McKinney also became known very quickly as one of the most capable debaters in the Assembly when bills were introduced and debated. She was interested in legislation to aid people with disabilities, and consistently pressured the government until prohibition laws were made more effective. Her major initiative was the improvement of the legal status of widows and separated wives. McKinney and Henrietta Muir Edwards drafted a bill which she introduced which was passed to become the Dower Act, one of Alberta's most progressive laws. A strong proponent of women's rights, McKinney urged the adoption of social welfare measures for immigrants and widows.

McKinney was a delegate to the final Methodist General Conference in 1925. She attended the first General Council of the United Church of Canada and signed the Basis of Union as one of the Commissioners—one of only four women and the only woman from Western Canada. Back then, the Temperance Union's members were powerful activists who took on taboo issues such as family violence.

Defeated in her second election in 1926, McKinney subsequently retired from active politics. In 1929, she was one of the five women of Alberta who carried the appeal to the Judicial Committee of the Privy Council which finally established the status of women as "persons" under the British North America Act of 1867. In recognition of that work, McKinney was made a World Vice-President of the Imperial Order of the Daughters of the Empire (IODE).

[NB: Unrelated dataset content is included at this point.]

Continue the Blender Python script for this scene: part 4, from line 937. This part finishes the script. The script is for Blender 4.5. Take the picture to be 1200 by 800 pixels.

On January 23, 1930, the Calgary Women’s Canadian Club held a victory lunch in the Crystal Ballroom of the Palliser Hotel for the Famous 5. When it was McKinney’s turn to speak, as noted in the Alberta, she called on women, "to dream big and act honourably."

The women's organizations of Alberta raised a fund to honour this nation builder by having her portrait painted by J. Forster, of Toronto. Sittings were interrupted by her death, but the portrait was completed from photographs and now hangs in the Legislative Building in Edmonton.

Many paid tribute to Louise McKinney on her death in 1931. Tributes came from men and women in public life all over Canada, and from WCTU leaders from many different countries who dropped hundreds of white ribbons into her coffin. Nellie McClung said of her: "Mrs. McKinney was a great lover of people and because she loved them she could not look with complacency on any of life's evils."

Louise McKinney died at Claresholm, the home of her legislative seat, on 10 July 1931, aged 63. Her gravestone reads only "Mother."